The Obama administration just released numbers suggesting this depiction is closer to reality than fiction. It announced that drone strikes in countries excluding Iraq, Afghanistan and Syria have resulted in between at least 64 and 116 noncombatant deaths during his administration. The president also issued an executive order effectively directing his successor to do as he is doing, and publish this data going forward.

This is a remarkable shift, even if you’re skeptical of numbers this low. Human rights groups and media have been seeking this information for years. The administration had always refused, citing national security. Instead of openly providing numbers, the administration leaked details about President Obama’s personal involvement in decision-making. The public was asked to trust its law professor president. He was no mere mortal, deigning to play judge, jury and executioner.

Today’s announcement may simply reflect that Obama doesn’t trust his successors to be as scrupulous as he believes he has been. And no matter how one views the credibility of this data, that’s a good thing: no president should have the authority to kill in secret. Obama set a harmful precedent of doing just that, carrying out strikes on a kind of global battlefield, spanning Pakistan, Yemen, Somalia, and perhaps places unknown to us. Now, he’s starting to dismantle his own dangerous legacy.

The new executive order means it will be harder for the next president to kill in total secrecy. After Obama leaves, it will stay in effect unless his successor withdraws it. But to go backward on this commitment to disclose casualties annually, the next president would have to explain why – to a Congress that could be hostile, or simply thirsty for information about how the administration is handling counter-terrorism operations.

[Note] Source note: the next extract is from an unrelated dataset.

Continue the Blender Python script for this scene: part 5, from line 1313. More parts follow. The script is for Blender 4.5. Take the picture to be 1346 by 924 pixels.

The announcements could also have a ripple effect on the dozens of governments currently seeking to acquire drone technology. Obama’s use over the last seven years set a disastrous global precedent: using a new weapons technology as an excuse to kill in secret and without regard for international law. Today’s developments are an incremental but important step away from the notion that new technology is a license for secrecy – one that was all the more frightening because lethal autonomous robots and weaponized artificial intelligence, though still smacking of science fiction, are actually on the horizon.